Vienna Shows How Cities Don't Have to Cater to Cars

credit: Lloyd Alter

What can one say about a city that has pedestrian signals like this? Perhaps that it likes people walking on its streets. I have never been in a city that was so pedestrian friendly, that paid so much attention to people who are not in metal boxes, whether they are walking, biking or taking transit. There are so many things to learn.

credit: Lloyd Alter

It is not perfect; I found some of the bike lanes too narrow, people had to go into the road to pass me. It is separated from the car lane by a small change in elevation, splitting the difference between the sidewalk and the road. But I never saw a car parked on it.

credit: Lloyd Alter

Sometimes it is just paint, and can get confusing. I was walking here and could not quite figure out how to get to the corner without crossing the bike lane.

credit: Lloyd Alter

There is every kind of bike lane, from car-separated ones like this...

credit: Lloyd Alter

To really terrible door zone painted lanes like this.

credit: Lloyd Alter

Heading out to the suburbs, the lanes get wider, but there was a lot of riding in the pedestrian side of the streak of paint. But it's wide enough and people seem to be pretty respectful of pedestrians.

credit: Lloyd Alter

Even in the new suburb of Seestadt, they had painted lanes, although the parked cars have a bit of room. It is still not as good as a properly separated lane.
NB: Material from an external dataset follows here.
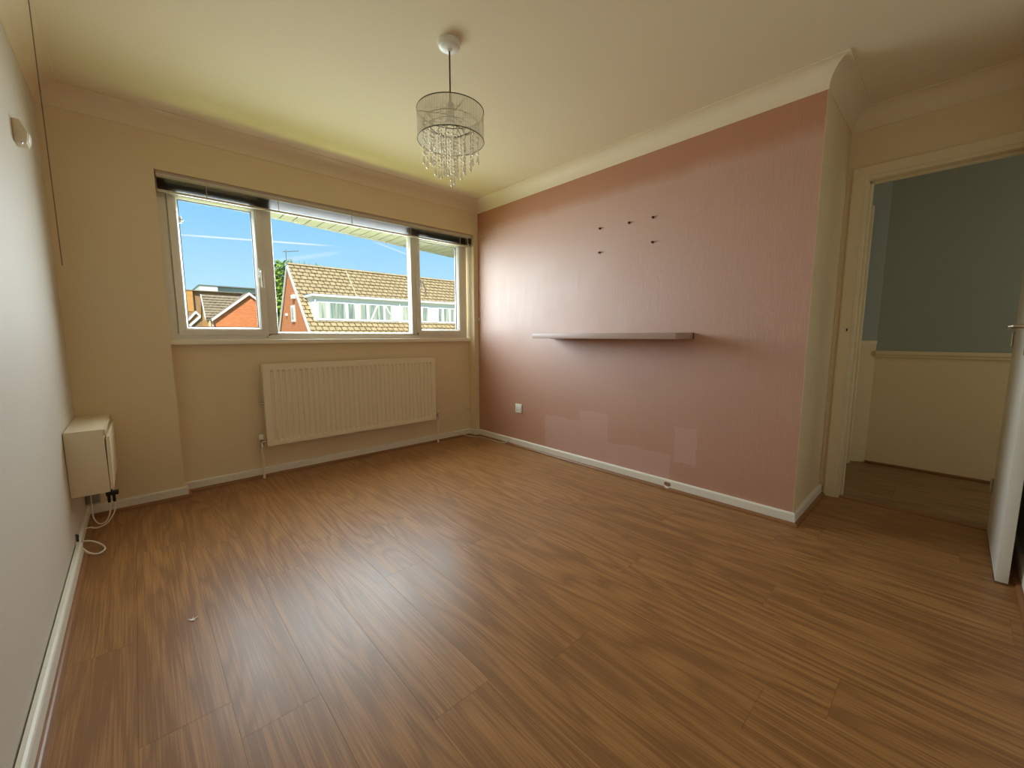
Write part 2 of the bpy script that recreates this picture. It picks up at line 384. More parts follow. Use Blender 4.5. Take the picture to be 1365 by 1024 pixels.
def crystal_mat():
    m, n, l, b = new_mat('acrylic_crystal'); out = n['Material Output']
    b.inputs['Base Color'].default_value = (0.97, 0.96, 0.9, 1); b.inputs['Roughness'].default_value = 0.08; b.inputs['Metallic'].default_value = 0.8
    b.inputs['Specular IOR Level'].default_value = 1.0
    nz = n.new('ShaderNodeTexNoise'); nz.inputs['Scale'].default_value = 140.0
    bp = n.new('ShaderNodeBump'); bp.inputs['Strength'].default_value = 0.3; bp.inputs['Distance'].default_value = 0.002; l.new(nz.outputs['Fac'], bp.inputs['Height']); l.new(bp.outputs[0], b.inputs['Normal'])
    t = n.new('ShaderNodeBsdfTransparent'); t.inputs[0].default_value = (0.95, 0.93, 0.88, 1)
    mx = n.new('ShaderNodeMixShader'); mx.inputs[0].default_value = 0.55; l.new(t.outputs[0], mx.inputs[1]); l.new(b.outputs[0], mx.inputs[2]); l.new(mx.outputs[0], out.inputs[0])
    return m
M['crystal'] = crystal_mat()

def brick_mat(name, c1, c2, mortar):
    m, n, l, b = new_mat(name)
    geo = n.new('ShaderNodeNewGeometry'); sp = n.new('ShaderNodeSeparateXYZ'); l.new(geo.outputs['Position'], sp.inputs[0])
    ad = n.new('ShaderNodeMath'); ad.operation = 'ADD'; l.new(sp.outputs[0], ad.inputs[0]); l.new(sp.outputs[1], ad.inputs[1])
    cb = n.new('ShaderNodeCombineXYZ'); l.new(ad.outputs[0], cb.inputs[0]); l.new(sp.outputs[2], cb.inputs[1])
    br = n.new('ShaderNodeTexBrick'); br.inputs['Scale'].default_value = 1.0; br.inputs['Brick Width'].default_value = 0.225; br.inputs['Row Height'].default_value = 0.075
    br.inputs['Mortar Size'].default_value = 0.006; br.inputs['Color1'].default_value = c1; br.inputs['Color2'].default_value = c2; br.inputs['Mortar'].default_value = mortar
    l.new(cb.outputs[0], br.inputs[0]); l.new(br.outputs[0], b.inputs['Base Color']); b.inputs['Roughness'].default_value = 0.85
    return m
M['brick'] = brick_mat('red_brick', S(222, 132, 78), S(208, 112, 62), S(220, 164, 118))
M['brick_orange'] = brick_mat('orange_brick', S(214, 150, 70), S(200, 136, 60), S(206, 170, 120))
M['brick_brown'] = brick_mat('brown_brick', S(170, 126, 80), S(152, 110, 68), S(180, 150, 110))
M['tile'] = paint('concrete_roof_tile', S(180, 160, 120), 0.85, 0.34, 3.4, 0, 0, 0.2)
M['tile_dark'] = paint('weathered_roof_tile', S(150, 136, 112), 0.85, 0.34, 3.4, 0, 0, 0.2)
M['white_ext'] = paint('white_cladding', S(240, 240, 238), 0.5, 0.02, 2)
M['lead'] = paint('lead_grey', S(120, 124, 124), 0.6, 0.08, 3)
M['white_render'] = paint('white_render', S(224, 224, 218), 0.8, 0.03, 1)
M['grey_clad'] = paint('grey_metal_cladding', S(176, 186, 192), 0.6, 0.04, 1)
M['soffit'] = paint('cream_soffit_board', S(236, 232, 226), 0.5, 0.03, 2)
M['leaf'] = paint('spring_leaves', S(120, 150, 50), 0.6, 0.35, 1.6)
M['bark'] = paint('bark', S(96, 82, 62), 0.9, 0.2, 4)
M['grass'] = paint('mown_grass', S(132, 142, 62), 0.9, 0.2, 0.5)

# ================================================================== the room shell
XL, XD, YR = -2.93, 0.68, -3.67        # left wall, door wall, rear wall faces
YC = -2.84                              # convex corner of the rose wall
ZC, ZCV = 2.38, 2.277                   # ceiling, coving underside
T = 0.15
# floor slab and laminate boards
fl = MB().box(XL - T, 2.0, -5.2, 0.25, -0.2, -0.012).build('floor', M['subfloor'])
struct(fl, 'oak laminate floor of wide boards laid towards the window', 'floor')
def board(x0, x1, y0, y1, mat, par):
    if y1 - y0 < 0.01 or x1 - x0 < 0.01: return
    g = 0.0003
    ob = MB().box(x0 + g, x1 - g, y0 + g, y1 - g, -0.012, 0.0).build('floor_board', mat, par, base=False)
    return ob
ends = {-2.12: -2.49, -1.92: -1.76}
LB = 1.285
rows = [round(-2.12 + 0.2 * k, 3) for k in range(-5, 15)]
for k, x in enumerate(rows):
    x0, x1 = max(x, XL), min(x + 0.2, XD)
    if x1 <= x0: continue
    e = ends.get(x, -3.6 + ((k * 0.47 + (k % 3) * 0.31) % LB))
    while e > YR: e -= LB
    y = e
    while y < 0.1:
        ya, yb = max(y, YR), min(y + LB, 0.1)
        if x0 < 0 - 1e-6:
            if x1 > 1e-6 and ya < YC:                       # row that straddles the chimney corner
                board(x0, x1, ya, min(yb, YC), M['oak'], fl)
                if yb > YC: board(x0, 0.0, max(ya, YC), yb, M['oak'], fl)
            else: board(x0, min(x1, 0.0) if x1 > 0 else x1, ya, yb, M['oak'], fl)
        else:
            board(x0, x1, ya, min(yb, YC), M['oak'], fl)
        y += LB
# hall boards
for k in range(6):
    x0 = 0.76 + 0.2 * k
    e = -5.0 + (k * 0.53) % LB
    y = e - LB
    while y < -2.7:
        board(x0, min(x0 + 0.2, 1.92), max(y, -5.0), min(y + LB, -2.6), M['oak_hall'], fl); y += LB
th = MB().box(XD, 0.76, -3.66, -2.93, -0.012, 0.004).build('threshold_strip', M['bead'], fl, bev=0.002)

ce = MB().box(XL - T, 0.83, YR - T, 0.25, ZC, ZC + 0.2).build('ceiling', M['ceiling'])
struct(ce, 'plain painted ceiling with a faint yellow-green cast near the window', 'ceiling')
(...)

The car is not parked in the bike lane, but is parallel parking into a space beside it; I never saw a car blocking a bike lane, ever.

credit: Lloyd Alter

This was wonderful; a bike lane has been slung under the bridge across the Danube, and this spiral ramp gets you up to it. I thought it would be difficult but it was just at the right slope that one could climb right up it without too much trouble. In a 30 kilometer bike tour of passivhaus buildings I doubt there were more than 2km without a bike lane of some form.

credit: Lloyd Alter

Walkers have it pretty good too, with great consideration of people with vision issues; those three stripes are raised tiles that you can feel underfoot. This is on many sidewalks and at every intersection.

credit: Lloyd Alter

Fewer worries about getting squished under the rear wheels of trucks either; every truck on the road has sideguards, either engineered into the vehicle like this Mercedes or added on.

credit: Lloyd Alter

Transit users have many options; streetcars or trams are everywhere, an extensive network using new equipment like this or older, two car setups.

credit: Lloyd Alter

The subway system is also fantastic, with lines pushed out to all the new communities. Most of the trains are newer, open gangway designs where you can walk from end to end. However they are surprisingly narrow and crowded inside, with poles right in the centre. It doesn't take many people to make it impossible to move through it. There are no turnstiles or ticket takers; it is all done on the honour system. A 48 hour ticket costs 13 euros and you just walk on or off any tram or subway, totally painless. I never saw a fare inspector. I have no doubt that some people cheat and ride for free, but on the other hand, they need a lot fewer employees.

credit: Lloyd Alter

I also never saw a bike or a pedestrian go through a red light, even late at night when there were no cars in sight, and only heard a car honk once in four days. It was all so organized and well behaved. Really, it was like a dream.

Immediately upon returning to Toronto I had to get on my bike and ride downtown, almost got clipped by a mirror and was forced into the streetcar tracks by construction. I was back on a continent where pedestrians and cyclists are really second class citizens. We have so much to learn.